Plusieurs organisations, dont la Ligue tunisienne des droits de l’Homme ou le Forum des droits économiques et sociaux, ont déploré dans une pétition « les pressions politiques contre le gouvernement tunisien » par des gouvernements européens qui « profitent de l’effroi occasionné par les crimes effroyables commis par les terroristes pour se débarrasser des migrants sans papiers au mépris du droit et de la justice ».

Les discussions ont également porté sur les expulsions de droit commun.

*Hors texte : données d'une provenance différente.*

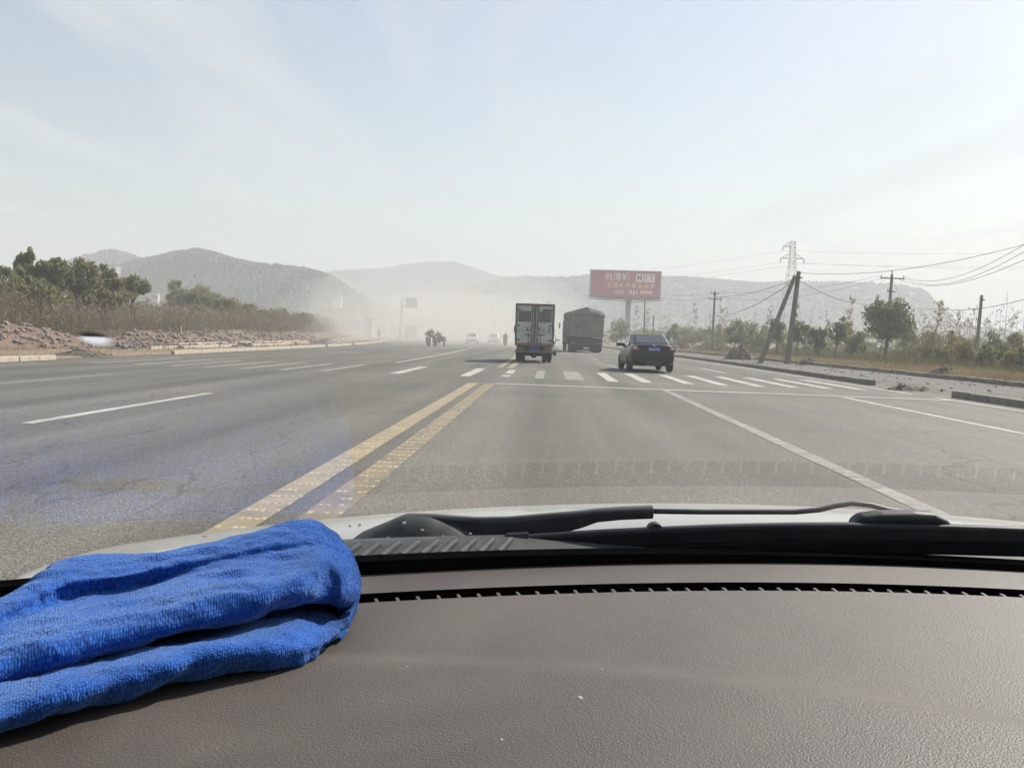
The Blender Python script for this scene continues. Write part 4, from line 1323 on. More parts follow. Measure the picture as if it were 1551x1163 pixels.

L’objectif est de « faire repartir la machine » des expulsions vers ces pays, confirme-t-on dans l’entourage du ministre.

M. Darmanin doit proposer « des protocoles sanitaires » car le processus est notamment grippé par les restrictions liées à la pandémie.

M. Charfeddine a appelé à ne pas gérer la migration irrégulière de façon seulement sécuritaire, mais par « des solutions de développement, culturel et économique ».

Après un pic des départs en 2011, suivi d’une forte chute, les tentatives d’émigration illégale augmentent à nouveau depuis 2017 et les Tunisiens sont cette année les plus nombreux parmi les migrants arrivant clandestinement en Europe via l’Italie.